EX-3.4 3 c52677exv3w4.htm EX-3.4 exv3w4
Exhibit 3.4
AMENDMENT TO BY-LAWS OF
A.M. CASTLE & CO.
     FURTHER RESOLVED, that the Board of Directors hereby amends and restates the following section of Article II of the Company’s By-Laws in its entirety as follows:
          Section 4. Special meetings of the stockholders, for any purpose or purposes, unless otherwise prescribed by statute or by the corporation’s charter, may be called by the chairman of the board or the president and shall be called by the president or the secretary at the request in writing of a majority of the Board of Directors, or at the request in writing of stockholders entitled to cast at least a majority of all the votes entitled to be cast at the meeting. Such request shall state the purpose or purposes of the proposed meeting. The secretary shall inform such stockholders of the reasonably estimated cost of preparing and mailing notice of the meeting and, upon payment to the corporation by such stockholders of such costs, the secretary shall give notice of the meeting as provided in Section 5. Unless requested by stockholders entitled to cast a majority of all the votes entitled to be cast at such meeting, a special meeting need not be called to consider any matter which is substantially the same as a matter voted on at any special meeting of the stockholders held during the preceding twelve months.

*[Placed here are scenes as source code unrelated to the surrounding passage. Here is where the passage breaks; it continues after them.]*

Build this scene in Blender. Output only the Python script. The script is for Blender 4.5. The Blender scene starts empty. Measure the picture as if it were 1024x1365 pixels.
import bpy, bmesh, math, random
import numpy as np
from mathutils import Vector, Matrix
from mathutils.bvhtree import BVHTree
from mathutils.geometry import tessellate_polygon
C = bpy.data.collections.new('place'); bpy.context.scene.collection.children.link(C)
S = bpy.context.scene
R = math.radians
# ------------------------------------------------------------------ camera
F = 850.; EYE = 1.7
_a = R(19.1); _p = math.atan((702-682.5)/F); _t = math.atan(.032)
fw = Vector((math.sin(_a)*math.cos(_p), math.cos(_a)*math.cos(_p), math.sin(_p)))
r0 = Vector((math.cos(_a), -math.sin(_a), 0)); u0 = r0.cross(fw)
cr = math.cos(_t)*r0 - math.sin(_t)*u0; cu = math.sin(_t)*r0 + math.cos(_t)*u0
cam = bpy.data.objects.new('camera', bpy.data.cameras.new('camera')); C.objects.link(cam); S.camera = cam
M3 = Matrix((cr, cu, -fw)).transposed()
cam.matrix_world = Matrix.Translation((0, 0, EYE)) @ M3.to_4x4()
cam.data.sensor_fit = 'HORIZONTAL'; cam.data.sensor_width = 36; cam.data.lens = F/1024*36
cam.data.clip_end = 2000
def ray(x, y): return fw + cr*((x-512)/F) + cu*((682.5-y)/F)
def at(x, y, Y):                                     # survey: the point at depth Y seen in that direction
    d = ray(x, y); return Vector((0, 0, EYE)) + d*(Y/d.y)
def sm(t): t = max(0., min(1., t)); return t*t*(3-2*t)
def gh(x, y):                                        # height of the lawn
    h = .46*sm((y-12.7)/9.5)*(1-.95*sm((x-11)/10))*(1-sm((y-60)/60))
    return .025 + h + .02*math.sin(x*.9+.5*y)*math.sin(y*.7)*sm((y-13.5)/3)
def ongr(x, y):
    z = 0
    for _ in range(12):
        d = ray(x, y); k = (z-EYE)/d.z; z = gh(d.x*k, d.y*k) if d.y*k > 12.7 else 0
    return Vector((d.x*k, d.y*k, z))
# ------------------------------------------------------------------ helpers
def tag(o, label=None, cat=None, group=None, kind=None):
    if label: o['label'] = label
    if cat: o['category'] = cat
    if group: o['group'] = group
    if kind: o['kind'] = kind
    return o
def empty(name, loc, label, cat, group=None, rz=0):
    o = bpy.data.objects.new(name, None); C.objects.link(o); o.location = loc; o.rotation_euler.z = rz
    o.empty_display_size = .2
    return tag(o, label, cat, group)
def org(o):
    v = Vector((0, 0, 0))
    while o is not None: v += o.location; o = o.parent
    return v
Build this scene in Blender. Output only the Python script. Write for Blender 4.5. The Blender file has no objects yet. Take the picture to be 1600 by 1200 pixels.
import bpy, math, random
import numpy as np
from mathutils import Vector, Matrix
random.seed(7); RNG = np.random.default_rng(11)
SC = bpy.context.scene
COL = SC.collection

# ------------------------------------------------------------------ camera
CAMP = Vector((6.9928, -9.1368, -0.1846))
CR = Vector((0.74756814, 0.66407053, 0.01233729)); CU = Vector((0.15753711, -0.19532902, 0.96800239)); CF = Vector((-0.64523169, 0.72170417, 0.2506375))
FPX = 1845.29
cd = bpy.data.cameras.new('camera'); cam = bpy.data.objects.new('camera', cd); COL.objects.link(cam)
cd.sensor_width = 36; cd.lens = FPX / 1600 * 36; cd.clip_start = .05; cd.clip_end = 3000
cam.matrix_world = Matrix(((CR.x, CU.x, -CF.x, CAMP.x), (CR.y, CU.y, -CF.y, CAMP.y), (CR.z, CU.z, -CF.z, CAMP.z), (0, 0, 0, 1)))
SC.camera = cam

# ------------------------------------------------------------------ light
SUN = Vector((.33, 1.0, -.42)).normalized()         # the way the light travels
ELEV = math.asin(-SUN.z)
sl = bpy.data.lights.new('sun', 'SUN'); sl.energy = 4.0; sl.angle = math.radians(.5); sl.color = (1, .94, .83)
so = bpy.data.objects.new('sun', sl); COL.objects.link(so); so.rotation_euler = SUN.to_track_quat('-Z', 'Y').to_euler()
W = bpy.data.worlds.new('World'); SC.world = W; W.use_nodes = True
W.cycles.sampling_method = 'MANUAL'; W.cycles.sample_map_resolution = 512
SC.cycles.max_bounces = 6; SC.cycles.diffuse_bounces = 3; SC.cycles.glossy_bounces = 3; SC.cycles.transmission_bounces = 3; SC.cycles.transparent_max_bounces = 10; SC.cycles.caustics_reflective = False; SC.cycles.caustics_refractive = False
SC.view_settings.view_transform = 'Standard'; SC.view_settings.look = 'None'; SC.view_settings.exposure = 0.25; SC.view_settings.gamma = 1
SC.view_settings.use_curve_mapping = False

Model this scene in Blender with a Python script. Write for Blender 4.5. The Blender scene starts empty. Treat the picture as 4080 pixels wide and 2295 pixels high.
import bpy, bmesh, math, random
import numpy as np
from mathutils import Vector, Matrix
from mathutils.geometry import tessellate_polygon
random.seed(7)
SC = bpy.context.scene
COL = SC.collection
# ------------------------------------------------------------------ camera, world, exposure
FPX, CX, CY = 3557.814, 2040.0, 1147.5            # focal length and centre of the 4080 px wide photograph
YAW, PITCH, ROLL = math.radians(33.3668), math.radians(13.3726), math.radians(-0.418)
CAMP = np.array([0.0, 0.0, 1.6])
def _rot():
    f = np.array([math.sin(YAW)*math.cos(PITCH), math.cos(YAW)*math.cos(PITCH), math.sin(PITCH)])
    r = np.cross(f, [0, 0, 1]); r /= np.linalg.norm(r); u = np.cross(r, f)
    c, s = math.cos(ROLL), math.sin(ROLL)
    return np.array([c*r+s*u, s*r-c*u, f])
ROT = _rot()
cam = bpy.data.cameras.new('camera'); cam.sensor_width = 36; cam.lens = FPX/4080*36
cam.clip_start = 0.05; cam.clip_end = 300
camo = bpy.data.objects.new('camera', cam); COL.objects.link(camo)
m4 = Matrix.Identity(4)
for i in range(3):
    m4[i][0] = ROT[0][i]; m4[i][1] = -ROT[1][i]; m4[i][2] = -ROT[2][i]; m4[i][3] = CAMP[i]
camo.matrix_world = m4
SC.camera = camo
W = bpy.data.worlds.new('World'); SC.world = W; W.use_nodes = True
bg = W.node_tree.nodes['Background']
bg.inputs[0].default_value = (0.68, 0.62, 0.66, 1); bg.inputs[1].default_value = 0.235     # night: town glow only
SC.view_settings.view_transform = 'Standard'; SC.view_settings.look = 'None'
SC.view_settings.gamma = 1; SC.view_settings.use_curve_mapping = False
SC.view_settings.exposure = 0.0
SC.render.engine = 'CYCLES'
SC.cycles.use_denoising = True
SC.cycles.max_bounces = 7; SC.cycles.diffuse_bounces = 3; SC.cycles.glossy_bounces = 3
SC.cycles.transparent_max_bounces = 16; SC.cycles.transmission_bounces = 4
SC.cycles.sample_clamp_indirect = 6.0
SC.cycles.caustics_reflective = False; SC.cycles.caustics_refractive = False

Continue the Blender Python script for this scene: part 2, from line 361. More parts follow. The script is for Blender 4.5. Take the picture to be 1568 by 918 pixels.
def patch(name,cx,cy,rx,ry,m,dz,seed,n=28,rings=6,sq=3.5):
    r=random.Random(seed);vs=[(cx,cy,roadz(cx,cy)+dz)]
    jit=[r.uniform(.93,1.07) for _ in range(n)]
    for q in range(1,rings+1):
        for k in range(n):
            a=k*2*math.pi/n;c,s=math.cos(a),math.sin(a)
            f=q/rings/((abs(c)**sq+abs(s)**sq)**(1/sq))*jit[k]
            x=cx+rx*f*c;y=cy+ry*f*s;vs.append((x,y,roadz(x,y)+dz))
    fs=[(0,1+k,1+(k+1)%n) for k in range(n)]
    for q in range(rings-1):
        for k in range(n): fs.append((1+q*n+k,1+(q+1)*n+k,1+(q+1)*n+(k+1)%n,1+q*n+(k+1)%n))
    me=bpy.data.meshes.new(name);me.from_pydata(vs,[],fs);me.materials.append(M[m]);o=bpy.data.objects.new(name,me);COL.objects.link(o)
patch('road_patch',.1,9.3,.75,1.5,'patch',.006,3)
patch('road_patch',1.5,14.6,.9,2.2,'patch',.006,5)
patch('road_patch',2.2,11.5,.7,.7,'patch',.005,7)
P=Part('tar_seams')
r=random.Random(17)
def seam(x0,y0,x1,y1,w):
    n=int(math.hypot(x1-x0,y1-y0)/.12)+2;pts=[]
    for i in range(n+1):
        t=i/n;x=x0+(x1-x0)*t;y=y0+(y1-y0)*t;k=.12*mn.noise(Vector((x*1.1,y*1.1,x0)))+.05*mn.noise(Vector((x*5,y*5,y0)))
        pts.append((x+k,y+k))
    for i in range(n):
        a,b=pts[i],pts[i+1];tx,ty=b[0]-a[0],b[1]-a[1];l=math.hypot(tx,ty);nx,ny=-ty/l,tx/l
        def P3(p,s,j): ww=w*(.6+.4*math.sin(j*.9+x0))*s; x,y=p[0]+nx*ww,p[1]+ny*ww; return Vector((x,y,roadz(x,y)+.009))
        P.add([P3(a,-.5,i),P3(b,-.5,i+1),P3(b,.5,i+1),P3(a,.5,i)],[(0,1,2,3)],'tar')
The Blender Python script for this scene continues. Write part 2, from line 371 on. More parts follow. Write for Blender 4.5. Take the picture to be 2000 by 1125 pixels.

     FURTHER RESOLVED, that the Board of Directors hereby amends Article III, Section 2 of the Company’s By-Laws to add the following language at the end thereof:
          Any Director or Directors may be removed from office at any time at a meeting called expressly for that purpose, but only by the affirmative vote of the holders of at least two-thirds of all the votes entitled to be cast by the stockholders generally in the election of Directors.